Marie, ma douce Mère, aidez-moi à être fidèle envers votre
divin Fils, qui m'a tant aimé!
- VII -
Mon Père! je remets mon âme entre vos mains (Lc 23, 46)
Notre Sauveur proféra cette dernière parole d'une voix forte,
« en un grand cri » (Lc 23, 46). Selon Euthymius, ce fut pour faire entendre à
tout le monde qu'il était le vrai Fils de Dieu, en l'appelant son Père. Mais
selon saint Jean Chrysostome, le Seigneur fit retentir sa voix avec tant de
vigueur au moment d'expirer, pour montrer qu'il mourait, non par nécessité, mais
de sa propre volonté, ce qui s'accorde d'ailleurs avec ce qu'il avait déclaré
d'avance, en disant qu'il donnait volontairement sa vie pour ses brebis, et
qu'il ne cédait nullement à la malice de ses ennemis (Jn 10, 13).
Saint Athanase ajoute que Jésus-Christ, en se recommandant
lui-même à son Père, lui recommanda pareillement tous les fidèles, qui devaient
recevoir par lui le salut éternel, parce que la tête et les membres ne forment
qu'un seul corps. Jésus a donc voulu, dit ce saint Docteur, répéter en ce moment
suprême la prière qu'il avait faite auparavant: « Père saint! conservez en votre
nom ceux que vous m'avez donnés, afin qu'ils soient un comme nous... Je désire
que, là où je suis, il se trouvent avec moi » (Jn 17, 11 et 24).
C'est ce qui faisait dire à saint Paul: « Je sais qui est
celui à qui je me suis confié, et je suis persuadé qu'il est assez puissant pour
garder mon dépôt jusqu'au jour du jugement » (2 Tm 1, 12). Voilà ce qu'écrivit
l'Apôtre, du fond d'une prison où il souffrit pour Jésus-Christ; il déposait
entre les mais de ce bon Maître le trésor de ses peines et toutes ses
espérances, sachant avec quelle fidélité il récompense ceux qui souffrent pour
son amour.
David mettait toute son espérance dans le Rédempteur futur:
"En tes mains je remets mon esprit, c'est toi qui me rachète, Dieu de vérité"
(Ps 30, 6). À combien plus forte raison ne devons-nous pas nous confier en
Jésus-Christ, maintenant qu'il a accompli l’œuvre de notre rédemption!

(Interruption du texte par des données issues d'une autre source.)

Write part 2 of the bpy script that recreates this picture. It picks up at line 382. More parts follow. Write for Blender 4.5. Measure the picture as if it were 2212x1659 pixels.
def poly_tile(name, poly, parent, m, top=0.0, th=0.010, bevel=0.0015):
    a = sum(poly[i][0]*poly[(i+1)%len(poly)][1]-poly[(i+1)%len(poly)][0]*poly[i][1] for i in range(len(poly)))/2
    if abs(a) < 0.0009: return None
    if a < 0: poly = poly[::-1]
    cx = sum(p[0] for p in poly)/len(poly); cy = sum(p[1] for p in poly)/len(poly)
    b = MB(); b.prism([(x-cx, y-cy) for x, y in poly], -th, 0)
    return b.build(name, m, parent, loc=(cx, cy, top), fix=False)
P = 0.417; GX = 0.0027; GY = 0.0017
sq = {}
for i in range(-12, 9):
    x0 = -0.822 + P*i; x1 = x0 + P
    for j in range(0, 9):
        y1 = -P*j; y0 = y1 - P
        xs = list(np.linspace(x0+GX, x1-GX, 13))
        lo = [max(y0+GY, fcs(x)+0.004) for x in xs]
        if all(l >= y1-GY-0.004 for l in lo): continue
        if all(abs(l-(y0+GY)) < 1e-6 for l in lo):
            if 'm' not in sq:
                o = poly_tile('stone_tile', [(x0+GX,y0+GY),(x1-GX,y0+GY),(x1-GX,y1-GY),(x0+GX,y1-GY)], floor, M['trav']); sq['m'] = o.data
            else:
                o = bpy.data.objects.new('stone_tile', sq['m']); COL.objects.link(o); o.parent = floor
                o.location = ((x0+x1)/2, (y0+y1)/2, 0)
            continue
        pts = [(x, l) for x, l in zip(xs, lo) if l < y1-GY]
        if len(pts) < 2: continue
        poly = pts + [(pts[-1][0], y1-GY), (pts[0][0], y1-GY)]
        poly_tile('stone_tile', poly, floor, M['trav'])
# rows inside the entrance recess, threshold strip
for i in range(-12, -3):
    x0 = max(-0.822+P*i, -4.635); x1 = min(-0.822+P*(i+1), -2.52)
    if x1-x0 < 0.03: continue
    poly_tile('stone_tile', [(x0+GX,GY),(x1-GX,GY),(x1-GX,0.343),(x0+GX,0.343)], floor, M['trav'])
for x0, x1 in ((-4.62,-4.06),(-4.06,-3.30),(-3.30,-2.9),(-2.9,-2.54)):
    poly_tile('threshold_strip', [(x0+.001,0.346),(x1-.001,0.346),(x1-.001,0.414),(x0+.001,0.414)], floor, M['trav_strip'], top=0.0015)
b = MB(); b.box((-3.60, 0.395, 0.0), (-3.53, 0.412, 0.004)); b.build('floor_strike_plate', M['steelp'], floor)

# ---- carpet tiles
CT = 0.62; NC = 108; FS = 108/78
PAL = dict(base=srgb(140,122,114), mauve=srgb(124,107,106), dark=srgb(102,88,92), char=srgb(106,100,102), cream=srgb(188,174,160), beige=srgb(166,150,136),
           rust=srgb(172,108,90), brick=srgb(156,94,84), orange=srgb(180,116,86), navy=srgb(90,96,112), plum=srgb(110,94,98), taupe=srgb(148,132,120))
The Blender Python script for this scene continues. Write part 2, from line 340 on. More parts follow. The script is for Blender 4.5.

Disons-lui donc avec une confiance sans bornes, en empruntant les paroles du
Roi-Prophète et ses propres paroles: « Seigneur! c'est vous qui m'avez racheté;
ô mon Père, je remets mon esprit entre vos mains ». Ces paroles consolent et
fortifient beaucoup, au moment de la mort, contre les tentations de l'enfer et
contre les craintes qu'inspire le souvenir des fautes passées. Pour moi, ô
Jésus, mon Rédempteur, je ne veux pas attendre la mort pour vous recommander mon
âme; je vous la recommande dès maintenant; ne permettez pas qu'elle s'éloigne
encore de vous. Je vois que jusqu'ici la vie ne m'a servi qu'à vous déshonorer;
ne souffrez pas que je continue à vous offenser le reste de mes jours. Ô Agneau
de Dieu, immolé sur la croix et mort pour moi comme une victime d'amour consumée
par les douleurs, faites que, par les mérites de votre mort, j'aie le bonheur de
vous aimer de tout mon cœur d'être tout à vous le reste de ma vie! Et quand
arrivera ma dernière heure, faites-moi mourir brûlant d'amour pour vous! Vous
êtes mort pour mon amour; je veux mourir pour votre amour. Vous vous êtes donné
tout à moi; je me donne tout à vous. Vous avez versé tout votre sang, vous avez
donné votre vie pour me sauver; ne permettez pas que, par ma faute, tout cela
soit perdu pour moi. Mon Jésus! je vous aime, et j'espère par vos mérites vous
aimer éternellement: « En vous, Seigneur, j'ai espéré; sur moi pas de honte à
jamais » (Ps 30, 2).
Ô Marie, Mère de Dieu, j'ai confiance en vos prières;
obtenez-moi la grâce de vivre et de mourir fidèle à votre divin Fils. Je vous
dirai aussi, avec saint Bonaventure, que je mets mon espérance en vous.